What are Flash Pitch Sessions?
Across the RC class, aspiring entrepreneurs were given 60 seconds to pitch their ideas. Twenty-five brave souls went into sections and pitched to their peers. The RC audience voted and the winner was accelerated to the finals for the pitch competition at the HBS e-conference. Congrats Momchil Filev for taking the prize.
Where did the idea come from?
Last year I participated in the MIT 100k Pitch competition and it was invigorating. I had an idea, but had not been forced to clearly and quickly sell my concept in 60 seconds to an audience. I left the event with connections, feedback, and renewed sense of excitement. The event pushed me from analysis to action.
I am humbled by my classmates every day. We have so much talent in one place. I met plenty of people with ideas, but many hesitant for fear of others stealing concepts or because ‘they were not ready’; many stuck in analysis. This was me last year. After my first pitch experience, I realized pitching, getting feedback, and tweaking is a form of iterating. I needed to start iterating to find the idea that would be a viable business. Not to mention, the audience provided free feedback from smart people and who were happy to connect me to others willing to help.
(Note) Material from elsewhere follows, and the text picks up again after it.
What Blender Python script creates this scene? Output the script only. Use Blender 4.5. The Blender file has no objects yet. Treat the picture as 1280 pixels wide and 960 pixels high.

After a month of speaking to peers, I thought a pitch competition would push us all one more step forward to making our ideas become real. In one lunch a few classmates (Khaled Jafar, Prita Kumar, and Amaris Singer) and I fleshed out the concept to bring pitches into sections. The goal was to engage as many first years as possible as participants, fans, future entrepreneurs, partners, and even investors. After testing the idea with Section I, we moved forward.
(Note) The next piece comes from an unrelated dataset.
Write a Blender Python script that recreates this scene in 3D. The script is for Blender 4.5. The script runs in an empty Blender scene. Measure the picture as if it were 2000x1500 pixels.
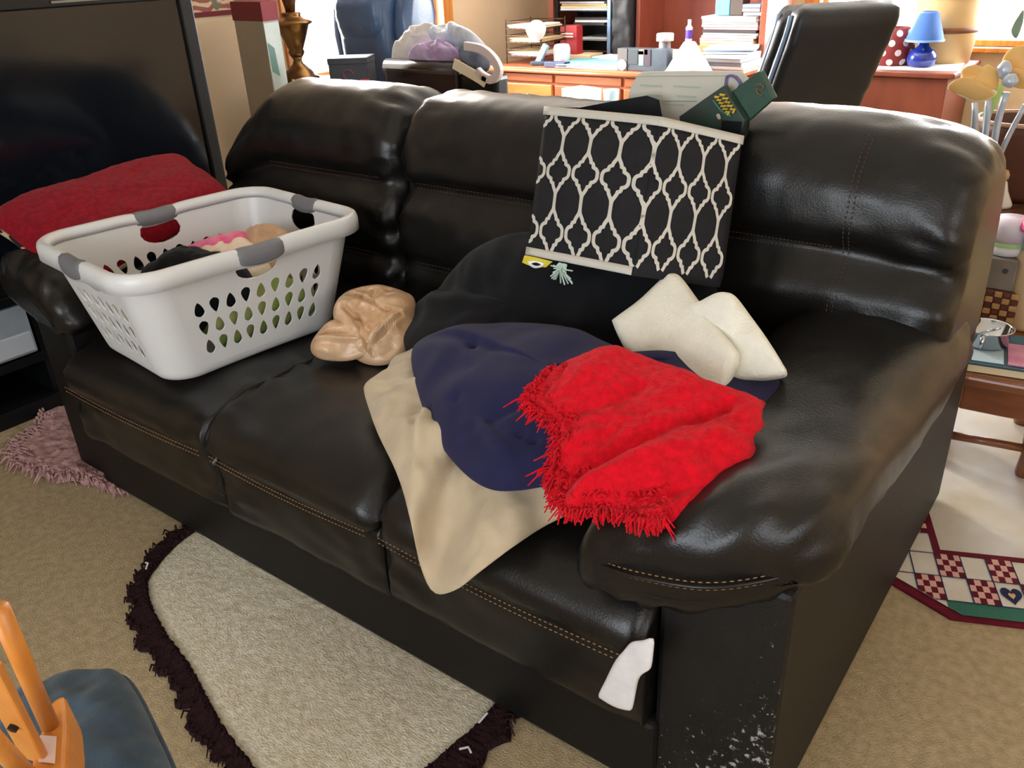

Why pitch sessions? Why are they important for RCs now?
At the end of a session I saw two entrepreneurs who just heard each other pitch talk about their similarities and discuss ways to work together. That’s EXACTLY what this is about. At a time when companies are ascending on campus in droves with banners, PowerPoint presentations, and wine creating a clear pathway to employment: coffee chat, resume drop, interview, offer; those with a different calling are looking for direction and community.
For start-ups the journey is not certain or simple. While their peers attend case prep sessions and CPD workshops together, entrepreneurial students are pulling together the pieces from pitch sessions, local start-up events (e.g. at the iLab and at the NERD center), and class; drawing the map as they navigate it, many solo. Seeing my peers putting themselves out there, sharing their ideas, and giving it their all for something they believe in inspires me to keep going. I wanted to see more of that at HBS. I wanted to be inspired by peers, not just by the case. As an RC in our first semester, soul searching for our next earth shaking experience, it is the perfect time to challenge each other to act on the brilliant ideas we have and inspire others in the process.
Last year I spent the summer working out of the iLab on USAdelante, a start-up to increase the number of underrepresented college graduates. It was not lucrative; I ran on savings and fellowships. Times were tough and sometimes lonely; I put in 60-70 hours per week consistently and parted ways with two business partners that were both close friends. I got rejected from 11 different programs and competitions. But in 12 weeks I interviewed team members, managed two interns, engaged in product development, product design, and user testing, got accepted to an incubator, and learned that I am by best when working with a partner. Priceless. Not sure if there is any internship that would have pushed me to my limits in such a way. I learned I love it.
Surrounded by the drum of corporate events and presentations, I traded the sessions in suits, open bars, cordial handshakes, and three course meals for faded jeans, quirky personas, and pizza. It’s awesome, it’s real, it’s me. Maybe it’s you too? Maybe no company out there will do so you will just have to make one. Maybe you just want a taste. What do you have to lose? One summer? You will still graduate with an HBS MBA. And next year the open bars and suits will still be there. I promise.